Woodward: Laura Wanted Rumsfeld Out

Veteran Washington reporter Bob Woodward writes in his new book of fierce efforts inside the White House to get rid of Defense Secretary Donald Rumsfeld, a revelation that has caused a tremendous amount of concern at the White House.

In Mike Wallace's interview with Woodward, to be broadcast on 60 Minutes this Sunday, Oct. 1, at 7 p.m. ET/PT, the reporter also claims that Henry Kissinger is among those advising Mr. Bush.

Woodward writes that several people inside the White House have pushed to oust Defense Secretary Donald Rumsfeld. The ranks of those calling for Rumsfeld's resignation included the president's then Chief of Staff, Andy Card, apparently with the backing of First Lady Laura Bush.

As CBS News correspondent David Martin reports, Woodward tells Wallace that after President Bush was re-elected, Card tried for months to convince the president to fire Rumsfeld.

"It wasn't working. Card felt very strongly that the president needed a whole new national security team," Woodward tells Wallace.

Laura Bush was also worried that Rumsfeld was hurting her husband, Martin reports. When Andy Card told her that the president seemed happy with Rumsfeld, Woodward says that Mrs. Bush replied, "He's happy with this, but I'm not." Later, she said, "I don't know why he's not upset."

"What's interesting, Andy Card, as White House Chief of Staff, every six weeks set up a one-on-one meeting with Laura Bush. And in the course of these sessions, the problem with Rumsfeld came up, and she voiced her concern about the situation," Woodward tells Wallace.

The First Lady's office says that's not true, Martin reports, but according to Woodward, Card had at least one other high-level ally: Secretary of State Colin Powell. Powell, who himself was leaving the administration, told Card, "If I go, Don should go." But the vice president thought differently.

"Rumsfeld's his guy. And Cheney confided to an aide that if Rumsfeld goes, next they'll be after Cheney," Woodward tells Wallace.
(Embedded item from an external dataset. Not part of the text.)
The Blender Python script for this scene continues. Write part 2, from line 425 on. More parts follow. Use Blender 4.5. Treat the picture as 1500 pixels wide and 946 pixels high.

It's not clear that Rumsfeld knew what Card was up to, but in an interview with Woodward, the Defense Secretary said he told Card that after the election, he would be happy to stay or go, depending on what the president wanted. The president has that he had no intention of changing him.

In the end, it was Card, not Rumsfeld, who left. Rumsfeld hosted a farewell dinner in his honor.

These efforts to get rid of Rumsfeld, apparently continue to this day, CBS News White House correspondent Jim Axelrod reports. A top Republican strategist told CBS News today that just this week, he heard the president say, "I know the way to keep Americans' support for the war is to fire Don Rumsfeld. I am not going to do that. It's not going to happen."

Not surprisingly, revelations from the book are causing a tremendous amount of concern at the White House, mostly because what Woodward writes is read and believed, not just in Washington, but all across the country, CBS News White House correspondent Jim Axelrod reports.

Today, the administration hit back.

"There's a whole lot of stuff here. You know, in a lot of ways, the book's certainly cotton candy. It, kind of, melts on contact. We've read this book before," White House Press Secretary Tony Snow said.

Woodward also says that the Bush administration has not told the truth regarding the level of violence, especially against U.S. troops, in Iraq. He reveals key intelligence that predicts the insurgency will grow worse next year.

According to Woodward, insurgent attacks against coalition troops occur, on average, every 15 minutes, a shocking fact the administration has kept secret. "It's getting to the point now where there are 8, 900 attacks a week. That's more than 100 a day. That is four an hour attacking our forces," says Woodward.